Selling 'Inception': How Hollywood Marketing Works
The Atlantic
Sep 1, 2010
By Lynda Obst
In June, I had breakfast with one of my favorite prognosticators who—for this blog—will remain nameless. He tests movies for studios, and I asked him to anticipate the summer. He rightly predicted that Toy Story 3 would be the season's biggest movie. (Duh, summer=family.) He called The Expendables, being a guy. But when I asked him in June to call Inception, the movie I most wanted to see, he shook his head. "Not big," he said. "Specialty movie ... For cineastes ... Too hard to explain ... Big cities... Lucky to break $100 million ... No Dark Knight."
This was the industry call on an original idea of Chris Nolan's based on a dreamscape, before Warner Brothers' marketing department whiz Sue Kroll and her team got a hold of it. And $270 million domestically—$650 million worldwide—is the number after they did their magic on it. That is why creative filmmakers and producers—in fact the entire industry—are increasingly dependent on marketing wizards for the survival of the "one-offs": the non-franchise, original material that is the endangered species of the movie business.
How did they take an unknown property like Inception and turn it into an unexpected blockbuster? They made it a must-see phenomenon. If you didn't have an opinion about Inception by Saturday, the day after it opened, you were simply uncool. As my son Oly put it, "I felt they were saying, 'Trust me. You don't have to know what it's about. You just have to see it. Dreams. Chris Nolan. GO.'" So it was with the key demo all around the country. It was so beyond water cooler talk—it was brunch topic A in Chicago, dinner party chatter in Denver. If you hadn't seen it by Sunday, you were in the theater Sunday night for work chat Monday. Industry analysts call this buzz or "want to see."
How did Sue Kroll and her team at WB do this? They turned Chris Nolan into a star—not a movie star, but a cinema star. No director had accomplished this, except Spielberg. In this case, the Dark Knight director wasn't coming at them with an obvious blockbuster; he had an original idea based on a drawer script from 10 years ago, which ran at two and a half hours—a formidable running time. The materials cut by the WB team were taut, dramatic, consistent, and told a narrative:
1) This is an event.
2) This Director (Capital D)—who made Dark Knight—is the Real Thing.
3) It's about dreams.
4) This movie is cool.
5) Here's all the story you need.
5) It's action: mucho action.
6) Here's Leo.
7) He goes home.
8) Visuals are mind-blowing.
9) More action.
10) You have never seen anything like this.

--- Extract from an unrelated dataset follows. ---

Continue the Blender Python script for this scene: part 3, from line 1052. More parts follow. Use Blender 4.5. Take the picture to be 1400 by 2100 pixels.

The ad spend was commensurate with any summer blockbuster. I asked Sue if they did anything unusual.
"Rather than attempting to answers all of the questions within the context of our materials, we really encouraged a dialogue. We wanted audiences to struggle a little and really invest in what the movie promised to deliver," she said. "If they had questions, that was a good thing. It meant to us that they were engaged and paying attention, and that ultimately drove our results. Our campaign was a slow build over a period of months. We had to create event status, but that can't be done all at once when you have an original concept. By the time we got to release it was an event, but it took careful planning to get there."
What makes someone like Sue or the excellent Jeff Blake at Sony so good at their jobs? It is the same gift as a great creative production executive: Total absorption in the job, discovering something about each movie to fall in love with. I once saw Sue at a press junket, doing the bugaloo down a hotel corridor with Matt Damon. She actually has fun at work—okay, sometimes—and that may be the key. The way she went out on a limb and championed the unbelievably difficult-to-open Where the Wild Things Are by Spike Jonze and was like a crazy producer. But her gift is by no means reserved for highbrow material—she made hits out of Clash of the Titans, 300, and The Hangover, too: "Mike Tyson, a tiger, chaos. Go."
It is the marketing department's job to get the audience to show up, not to keep showing up. The "legs" of the picture—how long it plays, you could say the success of pact between the audience and the filmmaker—is up to the audience. If they like it, they will keep coming. But thinking they will like it is the job of the marketing department, and if a movie does not have a "unaided awareness"—i.e., it is an original idea, or not a sequel or based on a big or well known comic—it is increasingly dependent on the genius or lack thereof at each studio to invent a campaign that sells that idea to the world. If it doesn't click, the movie dies a quick death.